Palo del Colle, 13 settembre: la cittadina a pochi chilometri da Bari si sta preparando al voto per le elezioni comunali e regionali che si terranno tra una settimana. «Siamo liberi cittadini, ma siamo stati privati della nostra libertà di movimento, senza che costituissimo una minaccia per nessuno», dice una donna, tra le prime arrivate. «La cosa più brutta – afferma una signora di 60 anni – è che mentre eravamo fermi, pacifici, a osservare la situazione, un agente ha incominciato a schedarci: prima ha preso i nostri documenti, poi con la telecamera ha passato in rassegna le nostre facce».
Un avvocato, arrivato insieme ai manifestanti, ha provato a convincere la Digos che il comportamento delle forze dell’ordine era ingiustificato: «Questa è una repressione delle libertà costituzionali: di pensiero, di manifestazione – grida. Poi, ai microfoni di Open, aggiunge -. C’è un dispiegamento spropositato di forze di polizia per bloccare una pacifica manifestazione di dissenso. Noi siamo qui solo per raccontare la storia della nostra terra, inclusiva e solidale. Ma oggi lo Stato ci sta impedendo di farlo con i mezzi garantiti dalla legge».
Mentre la protesta si rinvigorisce – si contano una cinquantina di manifestanti alle 9 -, Salvini e la sua scorta arrivano nell’area designata per il comizio: il dehors di un bar, allestito davanti alla scuola media del paese che, tra sette giorni, diventerà un seggio elettorale. «Salvini non vuole ricordare il passato perché ha bisogno di venire qui a racimolare consensi – afferma una ragazza -. Ciò che vogliamo è che chieda scusa, prima di venire a fare un comizio nella nostra terra, per averci chiamato “colerosi e terremotati”».
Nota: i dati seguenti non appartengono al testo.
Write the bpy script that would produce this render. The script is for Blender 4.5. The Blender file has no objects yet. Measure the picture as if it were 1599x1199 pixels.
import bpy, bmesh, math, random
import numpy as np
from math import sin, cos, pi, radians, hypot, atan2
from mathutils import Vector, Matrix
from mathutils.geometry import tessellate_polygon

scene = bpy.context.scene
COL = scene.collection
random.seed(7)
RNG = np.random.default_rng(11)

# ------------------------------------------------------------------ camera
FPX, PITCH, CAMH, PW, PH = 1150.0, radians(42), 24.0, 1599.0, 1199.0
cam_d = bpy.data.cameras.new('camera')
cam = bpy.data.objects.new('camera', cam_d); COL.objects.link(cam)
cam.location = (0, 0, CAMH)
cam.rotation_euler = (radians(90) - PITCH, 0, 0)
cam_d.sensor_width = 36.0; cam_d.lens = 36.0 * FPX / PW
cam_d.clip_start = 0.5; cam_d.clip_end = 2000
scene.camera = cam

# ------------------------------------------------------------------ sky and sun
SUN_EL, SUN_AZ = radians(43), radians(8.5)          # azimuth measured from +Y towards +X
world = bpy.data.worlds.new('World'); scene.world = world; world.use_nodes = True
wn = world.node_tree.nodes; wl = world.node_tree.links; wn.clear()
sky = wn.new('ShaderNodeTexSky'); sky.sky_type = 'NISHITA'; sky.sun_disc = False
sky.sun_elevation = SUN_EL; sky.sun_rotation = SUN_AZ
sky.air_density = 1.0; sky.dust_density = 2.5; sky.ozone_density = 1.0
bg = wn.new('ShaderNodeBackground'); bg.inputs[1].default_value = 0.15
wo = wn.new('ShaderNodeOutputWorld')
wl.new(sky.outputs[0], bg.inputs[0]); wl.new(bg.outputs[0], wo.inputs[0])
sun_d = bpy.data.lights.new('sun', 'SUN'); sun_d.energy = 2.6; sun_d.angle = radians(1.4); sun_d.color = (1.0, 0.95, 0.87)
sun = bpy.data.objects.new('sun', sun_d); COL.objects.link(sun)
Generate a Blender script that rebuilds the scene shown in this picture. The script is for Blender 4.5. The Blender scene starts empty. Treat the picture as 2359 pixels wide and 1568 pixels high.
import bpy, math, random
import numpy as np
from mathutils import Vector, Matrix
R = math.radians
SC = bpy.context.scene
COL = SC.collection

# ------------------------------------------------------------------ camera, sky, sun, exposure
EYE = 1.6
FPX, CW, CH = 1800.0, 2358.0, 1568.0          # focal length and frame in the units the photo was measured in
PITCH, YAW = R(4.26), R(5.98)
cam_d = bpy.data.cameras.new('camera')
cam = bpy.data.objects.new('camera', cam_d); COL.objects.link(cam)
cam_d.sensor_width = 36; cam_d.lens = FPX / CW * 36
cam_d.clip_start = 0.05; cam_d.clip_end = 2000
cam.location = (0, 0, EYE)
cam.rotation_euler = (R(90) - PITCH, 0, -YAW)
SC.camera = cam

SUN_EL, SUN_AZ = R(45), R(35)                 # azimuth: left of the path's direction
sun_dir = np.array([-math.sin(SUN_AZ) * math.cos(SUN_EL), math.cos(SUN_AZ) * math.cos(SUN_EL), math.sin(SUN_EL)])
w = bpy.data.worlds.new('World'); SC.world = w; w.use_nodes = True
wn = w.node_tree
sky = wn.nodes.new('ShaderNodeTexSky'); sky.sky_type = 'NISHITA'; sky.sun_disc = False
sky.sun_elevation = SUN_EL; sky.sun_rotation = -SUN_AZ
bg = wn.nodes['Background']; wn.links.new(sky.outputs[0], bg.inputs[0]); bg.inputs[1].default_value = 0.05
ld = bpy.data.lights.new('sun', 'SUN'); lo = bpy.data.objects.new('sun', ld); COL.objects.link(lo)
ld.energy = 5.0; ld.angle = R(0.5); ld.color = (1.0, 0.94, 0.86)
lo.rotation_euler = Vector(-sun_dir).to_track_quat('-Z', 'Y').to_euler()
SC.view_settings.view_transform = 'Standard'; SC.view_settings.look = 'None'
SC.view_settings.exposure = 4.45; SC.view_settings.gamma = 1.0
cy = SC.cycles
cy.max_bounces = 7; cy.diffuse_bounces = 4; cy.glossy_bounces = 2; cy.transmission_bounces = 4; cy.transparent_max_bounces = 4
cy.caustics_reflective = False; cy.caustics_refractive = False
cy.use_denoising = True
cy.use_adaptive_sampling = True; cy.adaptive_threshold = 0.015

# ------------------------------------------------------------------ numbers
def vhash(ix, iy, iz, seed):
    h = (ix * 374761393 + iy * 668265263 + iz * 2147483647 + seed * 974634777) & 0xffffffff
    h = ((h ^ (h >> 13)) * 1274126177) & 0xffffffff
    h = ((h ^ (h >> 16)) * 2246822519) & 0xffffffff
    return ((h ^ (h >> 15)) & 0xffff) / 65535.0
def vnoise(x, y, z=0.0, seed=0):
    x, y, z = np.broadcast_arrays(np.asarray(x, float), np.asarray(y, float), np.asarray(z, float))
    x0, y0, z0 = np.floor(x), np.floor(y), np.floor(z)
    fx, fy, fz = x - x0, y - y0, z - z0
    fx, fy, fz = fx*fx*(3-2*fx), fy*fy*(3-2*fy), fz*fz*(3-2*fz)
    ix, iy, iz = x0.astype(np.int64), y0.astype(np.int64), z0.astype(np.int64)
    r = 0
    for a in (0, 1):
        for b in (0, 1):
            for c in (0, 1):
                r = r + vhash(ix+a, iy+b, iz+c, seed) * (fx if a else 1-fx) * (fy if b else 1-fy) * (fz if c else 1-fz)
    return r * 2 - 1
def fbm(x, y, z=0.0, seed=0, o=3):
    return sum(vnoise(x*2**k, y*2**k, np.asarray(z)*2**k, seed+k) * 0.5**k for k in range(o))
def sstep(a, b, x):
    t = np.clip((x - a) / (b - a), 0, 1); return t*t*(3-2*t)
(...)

Il riferimento è alla Festa di Pontida del 2009. «Salvini è la persona che, a proposito della riforma della scuola del 2014, diceva che uno dei problemi principali era “Bloccare l’esodo degli insegnanti precari meridionali al Nord”». Un anziano che si mantiene nelle ultime file della manifestazione spiega così il suo dissenso: «Salvini non parla del passato della Lega perché più conveniente rimuovere dalla memoria collettiva quello che ha fatto il suo partito nei nostri confronti. Ma noi non possiamo dimenticare le frasi razziste di Bossi, Borghezio e anche le sue. Non possiamo, per la dignità nostra e dei nostri figli chiamati “terroni” da quella gente».